Elle donnait au père le droit de vendre le fils, de l'exposer comme une chose qui lui appartenait, de le tenir en prison, de le faire battre de verges, de l'assujettir aux travaux les plus durs, même de le condamner à mort. L'histoire romaine présente plusieurs exemples de cette rigueur exorbitante.

Elle donnait aussi aux pères le droit d'exhéréder leurs enfants et même de s'emparer de tous leurs biens.

Elle durait pendant toute la vie du père, et s'étendait même aux enfants du fils, tant qu'ils n'avaient pas été émancipés.

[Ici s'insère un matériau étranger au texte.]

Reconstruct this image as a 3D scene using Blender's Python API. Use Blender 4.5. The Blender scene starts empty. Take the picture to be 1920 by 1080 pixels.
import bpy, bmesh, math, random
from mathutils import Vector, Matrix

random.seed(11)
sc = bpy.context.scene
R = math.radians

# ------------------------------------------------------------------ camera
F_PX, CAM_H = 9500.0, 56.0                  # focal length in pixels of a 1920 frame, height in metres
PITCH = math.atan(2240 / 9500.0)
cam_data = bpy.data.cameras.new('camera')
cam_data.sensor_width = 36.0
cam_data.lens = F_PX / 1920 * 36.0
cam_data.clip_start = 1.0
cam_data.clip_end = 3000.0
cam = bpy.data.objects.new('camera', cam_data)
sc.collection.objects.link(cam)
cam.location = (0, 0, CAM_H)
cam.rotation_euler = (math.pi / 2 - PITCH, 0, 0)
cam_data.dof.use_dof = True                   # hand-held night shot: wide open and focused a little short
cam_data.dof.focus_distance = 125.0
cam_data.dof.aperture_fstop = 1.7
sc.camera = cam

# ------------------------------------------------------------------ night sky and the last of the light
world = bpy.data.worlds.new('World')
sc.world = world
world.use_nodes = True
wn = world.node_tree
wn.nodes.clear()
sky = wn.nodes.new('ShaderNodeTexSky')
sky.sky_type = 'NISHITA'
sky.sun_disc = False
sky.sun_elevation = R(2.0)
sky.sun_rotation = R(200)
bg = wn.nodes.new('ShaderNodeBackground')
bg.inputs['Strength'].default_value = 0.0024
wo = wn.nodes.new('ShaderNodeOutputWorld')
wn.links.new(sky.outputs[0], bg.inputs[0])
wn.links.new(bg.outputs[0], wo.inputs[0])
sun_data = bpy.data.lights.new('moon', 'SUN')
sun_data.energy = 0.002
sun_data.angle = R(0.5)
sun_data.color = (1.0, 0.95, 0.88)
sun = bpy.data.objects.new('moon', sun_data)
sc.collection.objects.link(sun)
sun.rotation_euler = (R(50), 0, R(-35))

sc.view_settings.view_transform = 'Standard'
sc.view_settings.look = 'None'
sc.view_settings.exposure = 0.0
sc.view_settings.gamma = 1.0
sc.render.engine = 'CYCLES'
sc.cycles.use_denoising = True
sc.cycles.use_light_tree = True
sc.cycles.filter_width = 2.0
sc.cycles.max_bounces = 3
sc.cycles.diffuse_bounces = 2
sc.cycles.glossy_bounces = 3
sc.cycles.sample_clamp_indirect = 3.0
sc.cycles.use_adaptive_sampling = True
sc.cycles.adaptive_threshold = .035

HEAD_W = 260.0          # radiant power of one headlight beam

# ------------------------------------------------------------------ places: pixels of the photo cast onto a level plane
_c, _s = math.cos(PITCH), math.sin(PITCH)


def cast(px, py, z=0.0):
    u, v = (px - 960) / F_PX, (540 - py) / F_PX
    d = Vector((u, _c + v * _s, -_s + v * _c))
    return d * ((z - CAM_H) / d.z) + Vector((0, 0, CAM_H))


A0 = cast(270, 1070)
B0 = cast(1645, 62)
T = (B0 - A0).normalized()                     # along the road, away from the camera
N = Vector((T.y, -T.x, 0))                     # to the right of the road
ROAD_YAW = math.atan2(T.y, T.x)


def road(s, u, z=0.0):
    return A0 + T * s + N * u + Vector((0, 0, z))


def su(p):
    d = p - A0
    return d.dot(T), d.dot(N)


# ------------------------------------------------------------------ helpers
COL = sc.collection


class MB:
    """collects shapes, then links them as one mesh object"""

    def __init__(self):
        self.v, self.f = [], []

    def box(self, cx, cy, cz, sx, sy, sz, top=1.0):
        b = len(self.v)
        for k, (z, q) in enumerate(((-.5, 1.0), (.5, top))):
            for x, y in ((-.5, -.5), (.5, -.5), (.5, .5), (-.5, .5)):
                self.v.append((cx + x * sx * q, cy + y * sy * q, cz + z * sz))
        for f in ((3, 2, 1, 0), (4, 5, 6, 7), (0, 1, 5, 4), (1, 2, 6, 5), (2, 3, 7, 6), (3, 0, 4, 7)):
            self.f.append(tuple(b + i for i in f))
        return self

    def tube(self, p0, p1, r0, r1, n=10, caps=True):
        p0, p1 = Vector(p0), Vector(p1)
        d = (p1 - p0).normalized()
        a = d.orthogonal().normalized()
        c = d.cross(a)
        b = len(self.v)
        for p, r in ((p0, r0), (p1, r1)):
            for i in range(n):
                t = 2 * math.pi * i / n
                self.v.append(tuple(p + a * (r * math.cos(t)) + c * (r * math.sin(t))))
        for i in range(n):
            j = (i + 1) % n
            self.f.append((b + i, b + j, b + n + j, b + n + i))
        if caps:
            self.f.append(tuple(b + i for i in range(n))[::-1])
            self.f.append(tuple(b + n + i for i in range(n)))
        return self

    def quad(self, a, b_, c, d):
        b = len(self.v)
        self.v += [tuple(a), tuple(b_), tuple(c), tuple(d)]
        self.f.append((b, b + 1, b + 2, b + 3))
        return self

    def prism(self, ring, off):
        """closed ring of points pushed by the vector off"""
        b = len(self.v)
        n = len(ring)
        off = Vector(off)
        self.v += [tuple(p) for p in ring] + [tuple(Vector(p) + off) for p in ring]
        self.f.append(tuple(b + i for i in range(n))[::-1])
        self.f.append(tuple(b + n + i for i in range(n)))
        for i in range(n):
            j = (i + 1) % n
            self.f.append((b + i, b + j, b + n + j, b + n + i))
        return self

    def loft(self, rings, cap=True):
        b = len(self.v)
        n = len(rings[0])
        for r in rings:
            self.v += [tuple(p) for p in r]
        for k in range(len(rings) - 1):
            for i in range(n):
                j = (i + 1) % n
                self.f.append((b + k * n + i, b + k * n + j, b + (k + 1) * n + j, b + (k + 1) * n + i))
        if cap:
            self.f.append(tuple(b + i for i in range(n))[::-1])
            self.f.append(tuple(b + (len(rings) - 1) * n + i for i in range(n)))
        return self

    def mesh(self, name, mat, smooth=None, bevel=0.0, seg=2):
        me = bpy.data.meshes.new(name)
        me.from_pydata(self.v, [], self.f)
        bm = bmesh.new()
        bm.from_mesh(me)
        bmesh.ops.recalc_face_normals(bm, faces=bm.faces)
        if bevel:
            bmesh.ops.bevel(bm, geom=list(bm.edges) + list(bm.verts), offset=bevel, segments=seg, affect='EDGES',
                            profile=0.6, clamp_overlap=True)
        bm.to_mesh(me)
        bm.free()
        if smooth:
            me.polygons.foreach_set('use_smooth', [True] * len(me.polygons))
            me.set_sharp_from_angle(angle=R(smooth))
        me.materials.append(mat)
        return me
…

La puissance paternelle se maintint ainsi pendant toute la durée de la république; elle fut adoucie sous les Empereurs. Le droit de vie et de mort fut d'abord restreint, et ensuite converti en droit de simple correction par une constitution de Constantin. L. unic. C. de his qui liber. occid. et L. 1. ff. de leg. pomp. de parricid. Cependant la loi Julia réservait au père le droit de vie et de mort s'il surprenait sa fille en adultère. On ignore l'époque où le droit de vendre fut complètement aboli.

Constantin par la loi 2, Cod. de patribus qui liberos distruxerunt, le réduisit au cas où le père serait dans un état d'indigence extrême, et l'enfant nouvellement né. Encore voulut-il que le père pât toujours reprendre son enfant en offrant au maître sa valeur ou un autre esclave de la même qualité.

(1) Analyse des motifs du titre de la puissance paternelle exposès par M. Real; voir la législation de Locré sur ce titre, commentaire 5, n. 2.